─── Information shown ───
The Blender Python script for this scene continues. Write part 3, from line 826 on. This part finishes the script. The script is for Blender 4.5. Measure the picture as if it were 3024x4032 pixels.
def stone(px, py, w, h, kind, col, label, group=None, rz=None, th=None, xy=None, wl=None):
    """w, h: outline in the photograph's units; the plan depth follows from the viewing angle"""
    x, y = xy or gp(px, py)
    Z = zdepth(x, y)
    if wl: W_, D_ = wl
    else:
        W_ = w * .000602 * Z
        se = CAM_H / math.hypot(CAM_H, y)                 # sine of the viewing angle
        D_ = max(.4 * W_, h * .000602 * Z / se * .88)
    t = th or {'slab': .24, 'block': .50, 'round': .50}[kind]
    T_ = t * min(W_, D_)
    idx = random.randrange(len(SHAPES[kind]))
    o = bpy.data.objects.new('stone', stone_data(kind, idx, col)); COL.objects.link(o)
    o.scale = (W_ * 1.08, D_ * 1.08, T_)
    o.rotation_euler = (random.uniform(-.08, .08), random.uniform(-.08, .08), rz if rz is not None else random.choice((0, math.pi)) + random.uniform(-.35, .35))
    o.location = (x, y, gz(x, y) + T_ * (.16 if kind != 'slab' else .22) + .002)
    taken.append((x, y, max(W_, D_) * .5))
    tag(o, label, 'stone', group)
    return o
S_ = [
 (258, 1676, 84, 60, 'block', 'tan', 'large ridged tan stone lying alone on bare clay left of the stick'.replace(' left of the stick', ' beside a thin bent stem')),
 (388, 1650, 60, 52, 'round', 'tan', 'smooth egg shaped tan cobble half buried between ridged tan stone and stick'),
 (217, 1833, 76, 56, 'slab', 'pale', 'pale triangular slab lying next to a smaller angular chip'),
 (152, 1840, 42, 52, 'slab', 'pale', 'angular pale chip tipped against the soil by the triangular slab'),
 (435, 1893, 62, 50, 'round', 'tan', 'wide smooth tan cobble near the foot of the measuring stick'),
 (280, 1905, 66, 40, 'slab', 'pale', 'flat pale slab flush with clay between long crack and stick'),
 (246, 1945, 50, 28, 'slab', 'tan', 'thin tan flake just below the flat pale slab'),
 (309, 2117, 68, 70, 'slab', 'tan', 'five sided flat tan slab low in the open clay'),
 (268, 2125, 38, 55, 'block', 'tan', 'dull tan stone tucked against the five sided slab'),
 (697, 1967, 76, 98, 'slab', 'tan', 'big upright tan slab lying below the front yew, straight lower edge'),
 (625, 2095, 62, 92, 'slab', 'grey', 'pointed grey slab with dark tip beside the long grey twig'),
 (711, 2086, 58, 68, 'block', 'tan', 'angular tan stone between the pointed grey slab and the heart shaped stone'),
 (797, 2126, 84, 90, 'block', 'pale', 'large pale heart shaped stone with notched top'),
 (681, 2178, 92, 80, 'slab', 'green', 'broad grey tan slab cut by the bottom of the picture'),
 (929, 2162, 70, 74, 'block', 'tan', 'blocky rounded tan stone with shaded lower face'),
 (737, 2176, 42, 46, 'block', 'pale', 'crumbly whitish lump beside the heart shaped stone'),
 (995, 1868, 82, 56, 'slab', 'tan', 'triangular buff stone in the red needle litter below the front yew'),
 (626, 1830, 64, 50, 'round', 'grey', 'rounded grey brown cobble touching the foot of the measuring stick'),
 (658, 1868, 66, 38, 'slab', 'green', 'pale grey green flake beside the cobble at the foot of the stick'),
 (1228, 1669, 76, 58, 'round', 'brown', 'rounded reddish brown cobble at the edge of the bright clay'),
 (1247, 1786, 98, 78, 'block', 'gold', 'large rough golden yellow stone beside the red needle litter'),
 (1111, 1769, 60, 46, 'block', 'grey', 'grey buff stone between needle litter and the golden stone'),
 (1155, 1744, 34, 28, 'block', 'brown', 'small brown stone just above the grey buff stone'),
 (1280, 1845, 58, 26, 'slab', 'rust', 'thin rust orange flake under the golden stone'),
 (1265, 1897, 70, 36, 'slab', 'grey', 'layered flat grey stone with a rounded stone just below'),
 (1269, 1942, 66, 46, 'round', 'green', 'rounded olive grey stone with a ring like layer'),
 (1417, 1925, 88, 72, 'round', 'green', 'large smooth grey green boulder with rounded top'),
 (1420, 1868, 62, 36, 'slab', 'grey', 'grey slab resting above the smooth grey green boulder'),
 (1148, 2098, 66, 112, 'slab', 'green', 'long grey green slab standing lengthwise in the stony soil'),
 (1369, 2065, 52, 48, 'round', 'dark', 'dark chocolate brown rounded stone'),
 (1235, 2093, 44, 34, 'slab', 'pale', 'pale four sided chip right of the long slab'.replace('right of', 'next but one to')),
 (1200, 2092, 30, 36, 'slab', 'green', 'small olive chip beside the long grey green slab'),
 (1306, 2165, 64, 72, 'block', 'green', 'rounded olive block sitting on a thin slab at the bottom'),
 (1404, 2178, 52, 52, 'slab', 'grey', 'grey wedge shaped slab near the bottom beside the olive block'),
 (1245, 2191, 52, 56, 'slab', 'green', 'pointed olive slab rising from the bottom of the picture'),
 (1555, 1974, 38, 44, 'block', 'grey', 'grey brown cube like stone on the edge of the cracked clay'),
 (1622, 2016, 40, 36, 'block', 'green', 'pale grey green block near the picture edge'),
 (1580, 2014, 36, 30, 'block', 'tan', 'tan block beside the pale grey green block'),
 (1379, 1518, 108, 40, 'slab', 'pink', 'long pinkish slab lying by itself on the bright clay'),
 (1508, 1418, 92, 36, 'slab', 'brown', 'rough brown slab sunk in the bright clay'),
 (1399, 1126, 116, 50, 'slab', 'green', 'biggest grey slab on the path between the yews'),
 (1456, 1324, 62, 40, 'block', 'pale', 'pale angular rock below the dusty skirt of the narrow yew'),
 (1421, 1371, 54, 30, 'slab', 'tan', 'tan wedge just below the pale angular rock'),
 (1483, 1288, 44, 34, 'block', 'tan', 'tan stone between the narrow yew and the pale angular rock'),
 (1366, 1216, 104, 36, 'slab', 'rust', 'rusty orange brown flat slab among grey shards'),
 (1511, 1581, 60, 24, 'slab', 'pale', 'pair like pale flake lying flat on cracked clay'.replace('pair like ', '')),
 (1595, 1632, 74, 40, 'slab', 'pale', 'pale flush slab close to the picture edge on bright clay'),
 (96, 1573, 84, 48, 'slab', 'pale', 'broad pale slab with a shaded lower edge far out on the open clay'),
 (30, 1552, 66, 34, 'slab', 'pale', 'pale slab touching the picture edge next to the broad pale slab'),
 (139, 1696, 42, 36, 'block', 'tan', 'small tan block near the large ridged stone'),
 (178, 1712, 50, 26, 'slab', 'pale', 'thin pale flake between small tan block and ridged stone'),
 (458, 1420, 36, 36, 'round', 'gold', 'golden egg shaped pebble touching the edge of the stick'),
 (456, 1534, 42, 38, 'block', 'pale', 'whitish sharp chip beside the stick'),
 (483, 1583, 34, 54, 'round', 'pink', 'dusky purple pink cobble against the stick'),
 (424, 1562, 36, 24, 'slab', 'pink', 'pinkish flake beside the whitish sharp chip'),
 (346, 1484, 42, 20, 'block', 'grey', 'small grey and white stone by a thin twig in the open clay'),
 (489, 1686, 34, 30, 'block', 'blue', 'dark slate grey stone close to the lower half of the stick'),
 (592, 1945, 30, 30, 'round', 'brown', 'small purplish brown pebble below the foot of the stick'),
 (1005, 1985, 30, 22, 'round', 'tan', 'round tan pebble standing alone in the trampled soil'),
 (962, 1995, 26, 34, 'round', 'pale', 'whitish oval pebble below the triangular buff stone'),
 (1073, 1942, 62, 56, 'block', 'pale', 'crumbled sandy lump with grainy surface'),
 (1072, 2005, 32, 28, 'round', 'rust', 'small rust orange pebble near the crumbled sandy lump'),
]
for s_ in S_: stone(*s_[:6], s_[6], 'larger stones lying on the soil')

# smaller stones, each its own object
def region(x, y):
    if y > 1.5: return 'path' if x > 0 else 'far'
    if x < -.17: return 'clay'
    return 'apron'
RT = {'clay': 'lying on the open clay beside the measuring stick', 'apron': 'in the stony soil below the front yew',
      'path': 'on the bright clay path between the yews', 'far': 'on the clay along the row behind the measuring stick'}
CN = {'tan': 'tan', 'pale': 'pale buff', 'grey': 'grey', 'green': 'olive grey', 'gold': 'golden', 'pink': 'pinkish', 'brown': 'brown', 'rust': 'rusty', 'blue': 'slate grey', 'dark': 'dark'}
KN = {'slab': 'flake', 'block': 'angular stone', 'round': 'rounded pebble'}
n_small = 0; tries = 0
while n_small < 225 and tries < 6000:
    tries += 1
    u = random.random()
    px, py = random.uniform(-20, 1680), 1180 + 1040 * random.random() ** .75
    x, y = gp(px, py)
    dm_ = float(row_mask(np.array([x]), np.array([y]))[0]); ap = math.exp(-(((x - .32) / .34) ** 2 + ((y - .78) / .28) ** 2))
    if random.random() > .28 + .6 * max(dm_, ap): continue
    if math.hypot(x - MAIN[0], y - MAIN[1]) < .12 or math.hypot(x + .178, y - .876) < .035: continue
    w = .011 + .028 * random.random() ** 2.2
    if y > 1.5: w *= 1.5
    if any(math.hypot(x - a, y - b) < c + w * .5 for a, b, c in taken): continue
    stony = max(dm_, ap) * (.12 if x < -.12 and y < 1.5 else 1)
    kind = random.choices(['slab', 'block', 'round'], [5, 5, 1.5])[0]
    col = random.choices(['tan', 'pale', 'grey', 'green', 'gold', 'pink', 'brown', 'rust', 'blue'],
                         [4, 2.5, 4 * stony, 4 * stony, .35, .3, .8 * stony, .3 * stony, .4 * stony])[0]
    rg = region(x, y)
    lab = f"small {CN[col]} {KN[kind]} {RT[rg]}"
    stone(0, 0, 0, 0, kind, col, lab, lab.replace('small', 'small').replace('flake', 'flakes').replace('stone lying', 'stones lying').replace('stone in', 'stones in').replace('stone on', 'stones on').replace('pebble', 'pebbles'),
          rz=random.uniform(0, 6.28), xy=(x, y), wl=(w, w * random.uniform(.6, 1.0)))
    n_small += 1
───
> **Exercise**
Pick out every line holding the string "from" and return it.

> **Response**
The Blender Python script for this scene continues. Write part 3, from line 826 on. This part finishes the script. The script is for Blender 4.5. Measure the picture as if it were 3024x4032 pixels.
    """w, h: outline in the photograph's units; the plan depth follows from the viewing angle"""
 (1245, 2191, 52, 56, 'slab', 'green', 'pointed olive slab rising from the bottom of the picture'),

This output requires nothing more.